W/o having seen from a layman's POV a unified architecture comparing to a non-unified architecture, I'd result to unsafe predictions.

as said, I see mobile gpus doing lot's of things that they don't do in PC side. there's whole bunch of specialized needs in mobile and they greatly vary depending on target devices. That's why I really don't put much weight on Vertice / Triangle / pixel fill rates. Of course, those are one part but most of the real money is made with other kind of features.

Uhmmm not entirely true. Today's and future GPUs are more and more moving into the GPGPU direction, for multimedia related functions as one example. Mobile GPUs are the ones and the according APIs are the ones that currently are trying to catch up with PC desktop GPUs as fast as possible and not the other way around. Albeit I'm only guessing here mobile GPUs might have an advantage here in SoCs and especially UMA.

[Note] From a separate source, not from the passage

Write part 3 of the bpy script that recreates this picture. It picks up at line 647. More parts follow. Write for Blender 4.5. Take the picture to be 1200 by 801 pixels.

Triangle rate or FLOPs are in my book just an alternative way of interpreting throughput. MBX Lite (since I doubt it would ever be clocked much higher than 80MHz) is low end for the first generation anyway. Clock a MBX at 200MHz and 3M (real) Tris/sec or alternatively 800 MFLOPs/sec and you'll end up with adequate FLOP power for the first generation. TI is according to rumours working already on a 90nm die shrink and if I take the predictions in the SAMSUNG graphs as reliable it would be sensible to expect second generation GPUs to start out at both 130 and 90nm. 5M Tris/sec is merely low end I guess; I wouldn't be surprised if 3x times the throughput for high end chips would be possible.

Low end chips are and will continue to be IMO targeting mostly mobile phones. I doubt SAMSUNG is targeting any other devices in the future either.